Very nice, Kimmy. I like it.

Lets try football (with apologies to Robert A Heinlein, I wish I could find his exact quote...):

Two gangs of men, each attempting to move an eliptical, inflated bladder from one end of a field to the other, against the opposition of the other gang. Both gangs are dressed in protective body armor, which does little to actually protect them. Whosoever attempts to carry said eliptical bladder, is the target for various indignities, and sometimes downright violent attack, from defending members of the opposite gang.

Humour (or attempts at it) aside, I think one of the problems with body-contact sports is this; back in the old days, when a quarterback got sacked, the guy who sacked him would simply get up and walk away.

Now a sack is cause for celebration. In addition, these guys seem to think that maximum force is required at all times. The harder the hit, the bigger the celebration.

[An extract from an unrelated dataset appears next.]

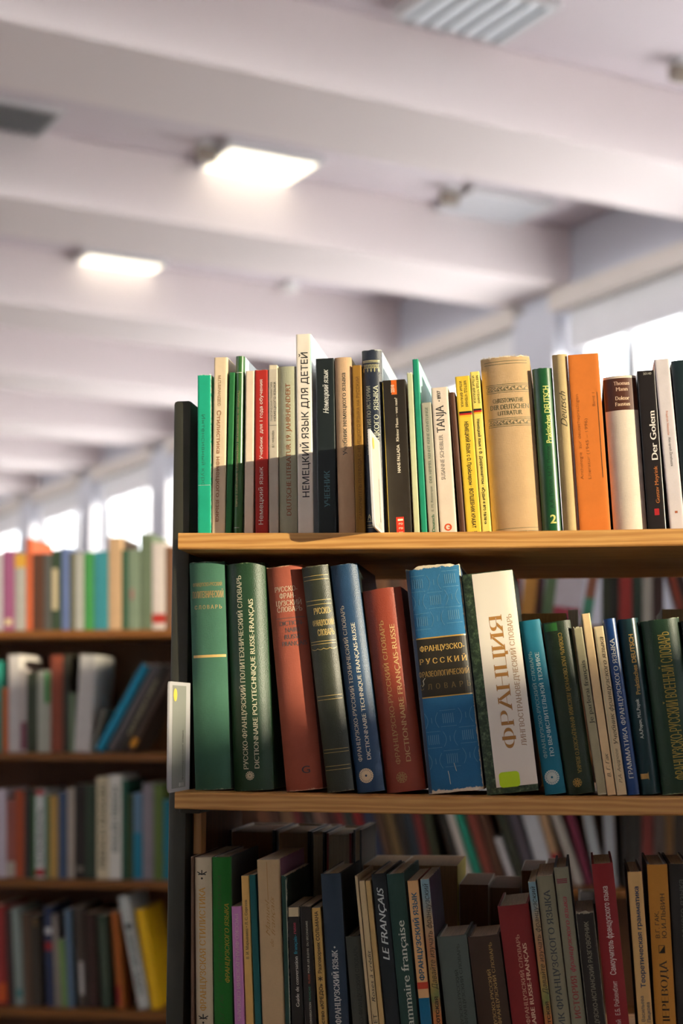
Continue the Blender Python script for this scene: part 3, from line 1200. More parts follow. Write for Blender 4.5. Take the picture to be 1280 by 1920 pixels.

This is leading to increased number of injuries in football.

Likewise in hockey, it used to be that a bodycheck was delivered with enough force to knock the opponent off his feet, or even just cause him to lose control of the puck.

Nowadays, it seems like every hit is an attampt to put your opponent through the boards.

In extreme cases, players are instructed to put a particularly talented member of the opposing team "out of the game". This is not sportsmanship, nor is it sport.

It is thuggery, pure and simple.

When your aim is to injure an opponent so he cannot continue playing, that is where sportsmanship ends.